● **Objective**
Below is the data. Give it again, complete and exact.

● **Provided material**
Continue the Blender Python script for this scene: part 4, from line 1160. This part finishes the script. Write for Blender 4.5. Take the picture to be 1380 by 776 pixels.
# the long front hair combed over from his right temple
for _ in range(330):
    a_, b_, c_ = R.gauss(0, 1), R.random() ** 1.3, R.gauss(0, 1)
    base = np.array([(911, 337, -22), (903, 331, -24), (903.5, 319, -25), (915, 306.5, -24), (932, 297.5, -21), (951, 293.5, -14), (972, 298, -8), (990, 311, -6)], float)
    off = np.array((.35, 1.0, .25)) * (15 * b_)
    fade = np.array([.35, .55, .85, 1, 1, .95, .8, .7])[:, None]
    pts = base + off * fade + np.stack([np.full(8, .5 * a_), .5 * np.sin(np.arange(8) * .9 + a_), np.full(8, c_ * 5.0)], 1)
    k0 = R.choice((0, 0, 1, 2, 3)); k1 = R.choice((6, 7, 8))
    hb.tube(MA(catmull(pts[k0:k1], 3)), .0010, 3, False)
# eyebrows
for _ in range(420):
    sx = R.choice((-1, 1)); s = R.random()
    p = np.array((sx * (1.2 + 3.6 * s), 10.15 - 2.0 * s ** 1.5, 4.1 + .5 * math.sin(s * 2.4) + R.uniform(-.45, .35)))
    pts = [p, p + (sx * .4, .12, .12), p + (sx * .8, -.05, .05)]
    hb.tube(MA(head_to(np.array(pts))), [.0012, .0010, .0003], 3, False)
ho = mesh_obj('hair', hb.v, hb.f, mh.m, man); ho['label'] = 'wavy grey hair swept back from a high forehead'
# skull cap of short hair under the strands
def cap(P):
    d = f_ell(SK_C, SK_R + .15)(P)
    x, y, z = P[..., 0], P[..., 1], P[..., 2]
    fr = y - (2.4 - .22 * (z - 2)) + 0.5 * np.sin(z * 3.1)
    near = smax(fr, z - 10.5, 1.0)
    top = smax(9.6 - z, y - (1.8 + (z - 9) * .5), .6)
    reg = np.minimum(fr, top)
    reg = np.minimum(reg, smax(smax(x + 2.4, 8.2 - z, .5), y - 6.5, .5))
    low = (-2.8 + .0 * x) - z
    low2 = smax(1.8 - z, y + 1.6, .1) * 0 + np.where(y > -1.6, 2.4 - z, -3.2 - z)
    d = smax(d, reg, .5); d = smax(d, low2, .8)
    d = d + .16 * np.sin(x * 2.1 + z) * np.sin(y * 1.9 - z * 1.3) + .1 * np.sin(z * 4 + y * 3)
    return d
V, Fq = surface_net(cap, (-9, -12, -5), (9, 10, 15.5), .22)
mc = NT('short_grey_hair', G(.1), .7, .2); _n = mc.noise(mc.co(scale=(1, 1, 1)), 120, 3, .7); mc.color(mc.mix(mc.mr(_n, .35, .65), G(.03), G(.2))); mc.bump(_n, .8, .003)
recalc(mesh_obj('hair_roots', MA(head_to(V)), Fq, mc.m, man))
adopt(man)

● **Task result**
Continue the Blender Python script for this scene: part 4, from line 1160. This part finishes the script. Write for Blender 4.5. Take the picture to be 1380 by 776 pixels.
# the long front hair combed over from his right temple
for _ in range(330):
    a_, b_, c_ = R.gauss(0, 1), R.random() ** 1.3, R.gauss(0, 1)
    base = np.array([(911, 337, -22), (903, 331, -24), (903.5, 319, -25), (915, 306.5, -24), (932, 297.5, -21), (951, 293.5, -14), (972, 298, -8), (990, 311, -6)], float)
    off = np.array((.35, 1.0, .25)) * (15 * b_)
    fade = np.array([.35, .55, .85, 1, 1, .95, .8, .7])[:, None]
    pts = base + off * fade + np.stack([np.full(8, .5 * a_), .5 * np.sin(np.arange(8) * .9 + a_), np.full(8, c_ * 5.0)], 1)
    k0 = R.choice((0, 0, 1, 2, 3)); k1 = R.choice((6, 7, 8))
    hb.tube(MA(catmull(pts[k0:k1], 3)), .0010, 3, False)
# eyebrows
for _ in range(420):
    sx = R.choice((-1, 1)); s = R.random()
    p = np.array((sx * (1.2 + 3.6 * s), 10.15 - 2.0 * s ** 1.5, 4.1 + .5 * math.sin(s * 2.4) + R.uniform(-.45, .35)))
    pts = [p, p + (sx * .4, .12, .12), p + (sx * .8, -.05, .05)]
    hb.tube(MA(head_to(np.array(pts))), [.0012, .0010, .0003], 3, False)
ho = mesh_obj('hair', hb.v, hb.f, mh.m, man); ho['label'] = 'wavy grey hair swept back from a high forehead'
# skull cap of short hair under the strands
def cap(P):
    d = f_ell(SK_C, SK_R + .15)(P)
    x, y, z = P[..., 0], P[..., 1], P[..., 2]
    fr = y - (2.4 - .22 * (z - 2)) + 0.5 * np.sin(z * 3.1)
    near = smax(fr, z - 10.5, 1.0)
    top = smax(9.6 - z, y - (1.8 + (z - 9) * .5), .6)
    reg = np.minimum(fr, top)
    reg = np.minimum(reg, smax(smax(x + 2.4, 8.2 - z, .5), y - 6.5, .5))
    low = (-2.8 + .0 * x) - z
    low2 = smax(1.8 - z, y + 1.6, .1) * 0 + np.where(y > -1.6, 2.4 - z, -3.2 - z)
    d = smax(d, reg, .5); d = smax(d, low2, .8)
    d = d + .16 * np.sin(x * 2.1 + z) * np.sin(y * 1.9 - z * 1.3) + .1 * np.sin(z * 4 + y * 3)
    return d
V, Fq = surface_net(cap, (-9, -12, -5), (9, 10, 15.5), .22)
mc = NT('short_grey_hair', G(.1), .7, .2); _n = mc.noise(mc.co(scale=(1, 1, 1)), 120, 3, .7); mc.color(mc.mix(mc.mr(_n, .35, .65), G(.03), G(.2))); mc.bump(_n, .8, .003)
recalc(mesh_obj('hair_roots', MA(head_to(V)), Fq, mc.m, man))
adopt(man)